About this Event
Join us for a seminar on "Seeing the order-order phase transition between double diamond and double gyroid structures in block copolymers" presented by Edwin Thomas, Texas A&M.
Thomas is known for his development of novel photonic materials and determination of the morphology of block copolymers. He was elected to the National Academy of Engineering and the American Academy of Arts and Sciences in 2009. Thomas became an inaugural fellow of the Materials Society in 2008, a fellow of the American Association for the Advancement of Science in 2003, and a fellow of the American Physical Society in 1986. He received the High Polymer Physics Prize of the American Physical Society in 1991 and the 1985 American Chemical Society’s Creative Polymer Chemist Award.
Abstract:
The order-order phase transition between the tubular network double diamond (DD,Pn3m) and double gyroid (DG, Ia3d) phases occurs in a variety of soft matter systems including water-surfactant liquid crystal phases, and in block copolymers. Various geometrical and topological transformational pathways have been proposed based on limited microscopy and scattering data, but the specific structural features of the morphological evolution at the interface between the co-existing phases have been very challenging to elucidate.

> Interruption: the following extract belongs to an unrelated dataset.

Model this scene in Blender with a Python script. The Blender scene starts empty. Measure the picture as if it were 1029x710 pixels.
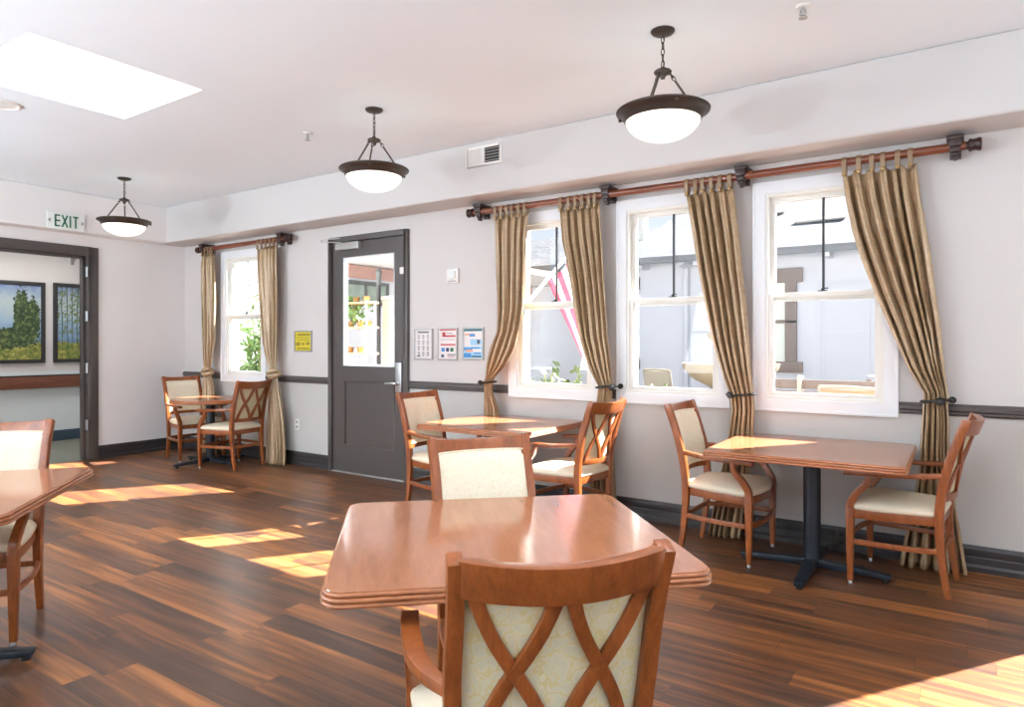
import bpy, bmesh, math, random
from mathutils import Vector, Matrix
rng = random.Random(7)
S = bpy.context.scene
COL = S.collection
PI = math.pi

# ------------------------------------------------------------------ helpers
def lin(r, g, b):
    f = lambda c: (c/255/12.92) if c/255 <= .04045 else ((c/255+.055)/1.055)**2.4
    return (f(r), f(g), f(b), 1)

class MB:
    def __init__(s): s.v = []; s.f = []; s.m = []
    def add(s, vs, fs, m=0):
        o = len(s.v); s.v += [tuple(v) for v in vs]
        for f in fs: s.f.append([i+o for i in f]); s.m.append(m)
        return s
    def box(s, x0, x1, y0, y1, z0, z1, m=0):
        return s.add([(x0,y0,z0),(x1,y0,z0),(x1,y1,z0),(x0,y1,z0),(x0,y0,z1),(x1,y0,z1),(x1,y1,z1),(x0,y1,z1)],
              [(0,3,2,1),(4,5,6,7),(0,1,5,4),(1,2,6,5),(2,3,7,6),(3,0,4,7)], m)
    def rings(s, rs, cap=True, m=0, closed=True):
        n = len(rs[0]); vs = [p for r in rs for p in r]; fs = []
        for a in range(len(rs)-1):
            for i in range(n if closed else n-1):
                j = (i+1) % n
                fs.append((a*n+i, a*n+j, (a+1)*n+j, (a+1)*n+i))
        if cap and closed:
            fs.append(tuple(range(n-1,-1,-1))); fs.append(tuple((len(rs)-1)*n+i for i in range(n)))
        return s.add(vs, fs, m)
    def sweep(s, pts, sizes, ref, m=0):
        pts = [Vector(p) for p in pts]; ref = Vector(ref); rs = []
        if not isinstance(sizes, list): sizes = [sizes]*len(pts)
        for i, p in enumerate(pts):
            t = (pts[min(i+1, len(pts)-1)]-pts[max(i-1, 0)]).normalized()
            w = (ref-t*ref.dot(t)).normalized(); h = t.cross(w)
            a, b = sizes[i][0]/2, sizes[i][1]/2
            rs.append([p-w*a-h*b, p+w*a-h*b, p+w*a+h*b, p-w*a+h*b])
        return s.rings(rs, m=m)
    def tube(s, pts, r, n=10, m=0, loop=False):
        pts = [Vector(p) for p in pts]; rs = []; N = len(pts); prev = None
        for i, p in enumerate(pts):
            t = ((pts[(i+1) % N]-pts[i-1]) if loop else (pts[min(i+1, N-1)]-pts[max(i-1, 0)])).normalized()
            if prev is None:
                prev = Vector((0,0,1)) if abs(t.z) < .9 else Vector((1,0,0))
            w = (prev-t*prev.dot(t)).normalized(); prev = w; h = t.cross(w)
            rr = r[i] if isinstance(r, list) else r
            rs.append([p+w*math.cos(2*PI*k/n)*rr+h*math.sin(2*PI*k/n)*rr for k in range(n)])
        if loop: rs.append(rs[0])
        return s.rings(rs, cap=not loop, m=m)
    def frame(s, a0, a1, c0, c1, w, d0, d1, axis='y', bottom=None, m=0):
        """picture-frame ring of member width w, between depths d0 and d1"""
        wb = w if bottom is None else bottom; rs = []
        for ins, dep in ((0, d0), (1, d0), (1, d1), (0, d1), (0, d0)):
            q = [(a0+w*ins, c0+wb*ins), (a1-w*ins, c0+wb*ins), (a1-w*ins, c1-w*ins), (a0+w*ins, c1-w*ins)]
            rs.append([(a, dep, c) if axis == 'y' else (dep, a, c) for a, c in q])
        return s.rings(rs, cap=False, m=m)
    def lathe(s, prof, c=(0,0,0), n=32, axis='z', m=0):
        rs = []
        for r, z in prof:
            r = max(r, 1e-4); ring = []
            for k in range(n):
                a = 2*PI*k/n; p = (r*math.cos(a), r*math.sin(a), z)
                if axis == 'x': p = (p[2], p[0], p[1])
                if axis == 'y': p = (p[1], p[2], p[0])
                ring.append((p[0]+c[0], p[1]+c[1], p[2]+c[2]))
            rs.append(ring)
        return s.rings(rs, m=m)
    def build(s, name, mats, parent=None, bevel=0, smooth=35, seg=2, loc=None):
        me = bpy.data.meshes.new(name)
        bm = bmesh.new()
        vs = [bm.verts.new(v) for v in s.v]
        for f, mi in zip(s.f, s.m):
            try:
                fc = bm.faces.new([vs[i] for i in f]); fc.material_index = mi
            except ValueError: pass
        bmesh.ops.remove_doubles(bm, verts=bm.verts, dist=1e-5)
        bmesh.ops.recalc_face_normals(bm, faces=bm.faces)
        if bevel:
            es = [e for e in bm.edges if len(e.link_faces) == 2 and e.calc_face_angle(0) > .6]
            bmesh.ops.bevel(bm, geom=es, offset=bevel, segments=seg, affect='EDGES', profile=.6, clamp_overlap=True)
        bm.to_mesh(me); bm.free()
        if not isinstance(mats, (list, tuple)): mats = [mats]
        for q in mats: me.materials.append(q)
        if smooth:
            for p in me.polygons: p.use_smooth = True
            me.set_sharp_from_angle(angle=math.radians(smooth))
        o = bpy.data.objects.new(name, me); COL.objects.link(o)
        if parent: o.parent = parent
        if loc: o.location = loc
        return o

def tag(o, label, cat, group=None, kind=None):
    o['label'] = label; o['category'] = cat
    if group: o['group'] = group
    if kind: o['kind'] = kind
    return o
def empty(name, label, cat, loc=(0,0,0), rz=0, group=None, kind=None):
    o = bpy.data.objects.new(name, None); COL.objects.link(o); o.empty_display_size = .1
    o.location = loc; o.rotation_euler = (0,0,rz)
    return tag(o, label, cat, group, kind)
def copy_tree(o, parent=None):
    c = o.copy(); COL.objects.link(c); c.parent = parent
    for ch in list(o.children): copy_tree(ch, c)
    return c
def interp(tab, z):
    """piecewise table [(z, a, b..)], any order"""
    t = sorted(tab)
    if z <= t[0][0]: return t[0][1:]
    for p, q in zip(t, t[1:]):
        if z <= q[0]:
            k = (z-p[0])/(q[0]-p[0]); return tuple(a+(b-a)*k for a, b in zip(p[1:], q[1:]))
    return t[-1][1:]
def catmull(pts, n):
    P = [Vector(p) for p in pts]; P = [P[0]*2-P[1]]+P+[P[-1]*2-P[-2]]; out = []
    for i in range(1, len(P)-2):
        for k in range(n):
            t = k/n; a, b, c, d = P[i-1:i+3]
            out.append(.5*((2*b)+(c-a)*t+(2*a-5*b+4*c-d)*t*t+(3*b-a-3*c+d)*t**3))
    return out+[P[-2]]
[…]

Here we employ slice and view scanning electron microscopy on polystyrene-polydimethylsiloxane diblock copolymers to examine the phase transition zone between the DD and DG structures. 3D tomograms of the transformation zone show how the mesoatoms and loops of each network are cooperatively modified over a narrow (less than one unit cell wide) zone that shows a facile, low energy transformation pathway between the tubular network phases. A key feature of the transformation is the malleability of the tubular network mesoatoms.